DU examiners protest way of moderating results

New Delhi: With unusually high marks obtained by students in Delhi University's semester results sparking off allegations of a 'marks scam', a group of examiners have written to the Controller of Examinations to register their protest over the "unacademic way of moderating results".

The memorandum of protest, submitted to the Controller of Examinations, says the faulty method has "diluted" academic standards and has made a "mockery" of the evaluation process that was undertaken seriously and sincerely by the examiners.

Earlier, teachers of the Department of Germanic and Romance Studies had separately written to the Examination Branch, making plain their displeasure and stating that they did not believe in moderation of marks across the board.

Moderation of marks is a process of reviewing assessments to ensure that grades are awarded consistently and appropriately. However, the teachers say it is rare for moderation to lead to large changes in marks for many students, that has apparently happened this time.

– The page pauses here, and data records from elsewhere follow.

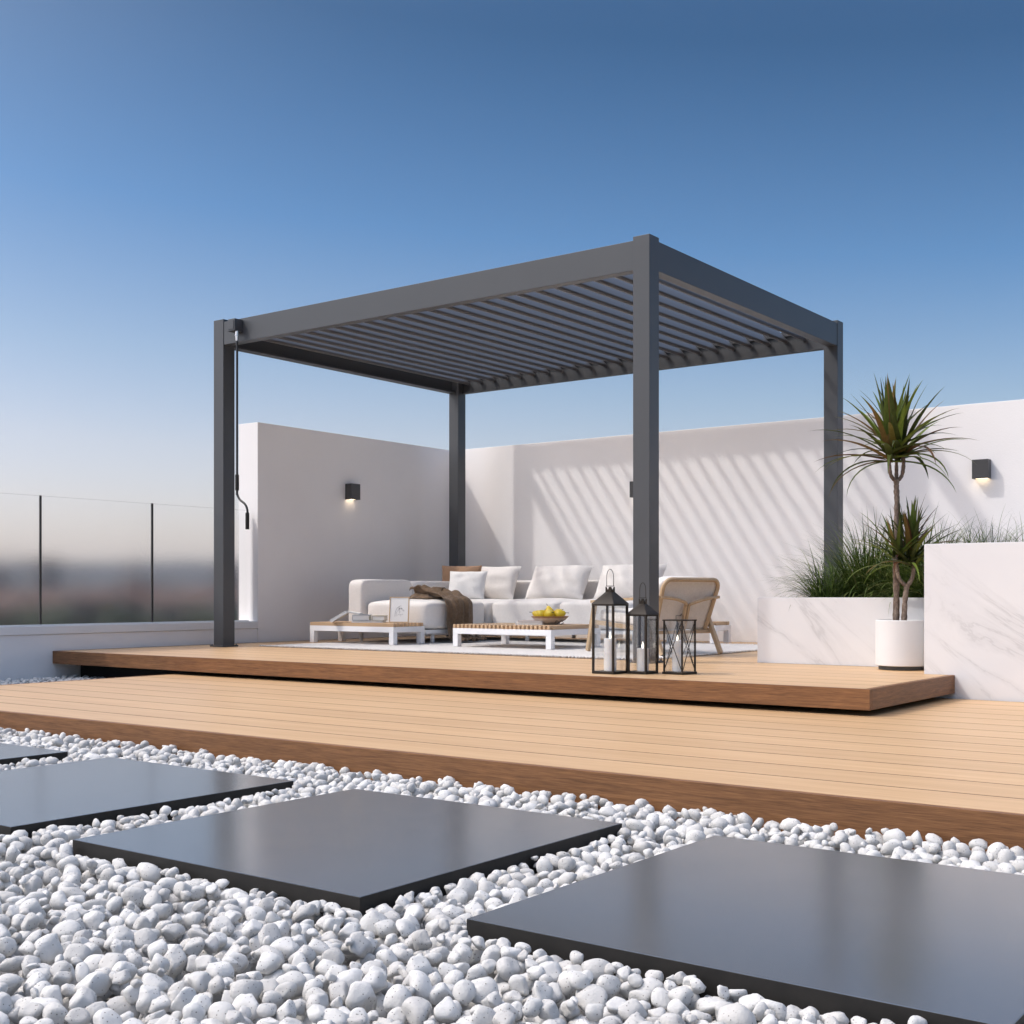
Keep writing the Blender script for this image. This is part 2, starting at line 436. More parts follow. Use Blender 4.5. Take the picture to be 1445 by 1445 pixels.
# haze near horizon thins to deeper blue; overhead sky brightened as added fill light
sr = ramp(nt, [(0, (1.52, 1.30, 1.38)), (.05, (1.66, 1.36, 1.36)), (.10, (1.60, 1.33, 1.29)), (.17, (1.20, 1.18, 1.20)), (.28, (.58, .87, 1.09)), (.42, (.28, .52, .69)), (.47, (.34, .56, .72)), (.64, (2.95, 2.65, 2.35)), (.95, (4.8, 3.95, 3.15))])
nt.links.new(ma.outputs[0], sr.inputs[0])
mc = mix(nt, sky.outputs[0], sr.outputs[0], 1.0, 'MULTIPLY')
# bright veil around the sun
sd = N(nt, 'ShaderNodeVectorMath', operation='DOT_PRODUCT'); sd.inputs[1].default_value = -L; nt.links.new(tc.outputs['Generated'], sd.inputs[0])
mx0 = N(nt, 'ShaderNodeMath', operation='MAXIMUM'); mx0.inputs[1].default_value = 0; nt.links.new(sd.outputs['Value'], mx0.inputs[0])
pw = N(nt, 'ShaderNodeMath', operation='POWER'); pw.inputs[1].default_value = 5.0; nt.links.new(mx0.outputs[0], pw.inputs[0])
gl = mix(nt, mc, (20.0, 18.8, 17.4), pw.outputs[0], 'ADD')
nt.links.new(gl, bg.inputs[0]); bg.inputs[1].default_value = .15
scene.view_settings.view_transform = 'Standard'; scene.view_settings.look = 'None'
scene.view_settings.exposure = -.36; scene.view_settings.gamma = 1
scene.render.engine = 'CYCLES'
cy = scene.cycles
cy.use_denoising = True; cy.max_bounces = 10; cy.diffuse_bounces = 4; cy.glossy_bounces = 4; cy.transmission_bounces = 8; cy.transparent_max_bounces = 16
cy.caustics_reflective = False; cy.caustics_refractive = False; cy.sample_clamp_indirect = 6
cy.volume_bounces = 1; cy.volume_step_rate = 4

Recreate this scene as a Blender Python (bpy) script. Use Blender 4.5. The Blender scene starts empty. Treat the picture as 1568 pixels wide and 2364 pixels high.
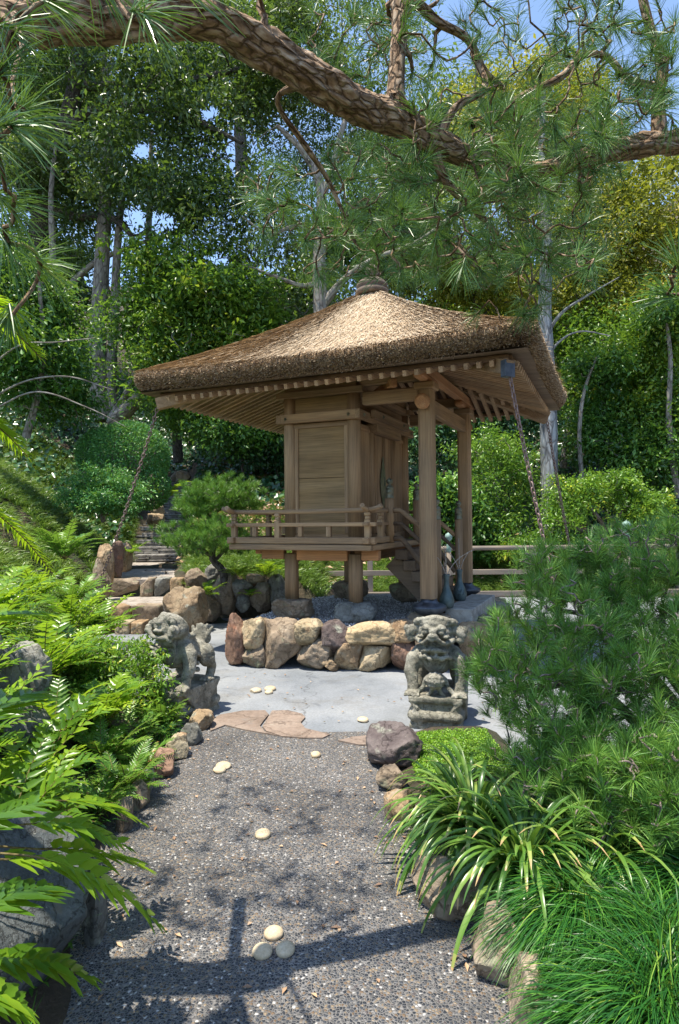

"The results have been moderated to such an extent that they are unrealistic and defy all logic.... we fail to understand the method of moderation adopted this time," the memorandum reads.

It says that the process has raised "serious doubts" in the minds of students and teachers alike about the process.

"We would therefore like to know the reason why the University authorities increased the university scores of the toppers from approximately 73 per cent to 96.6 per cent and 86.6 per cent in the respective papers," they said.

They also pointed out that the quantum-jump in marks attained by students had no bearing to the actual standards observed in the course of the evaluation process.

"We strongly protest against this un-academic way of moderating results that has diluted academic standards and has made a mockery of the evaluation process undertaken seriously and sincerely by us," the letter reads.

Some teachers have alleged the unusually high marks granted to students were aimed at justifying the semester system that was adopted last year across the board despite much protest by the teaching community.

"It is rare for moderation to lead to large changes in marks for many students. When it does happen it is a clear indicator of some serious fault in the teaching or evaluation processes," says Abha Dev Habib, member of DUTA Executive.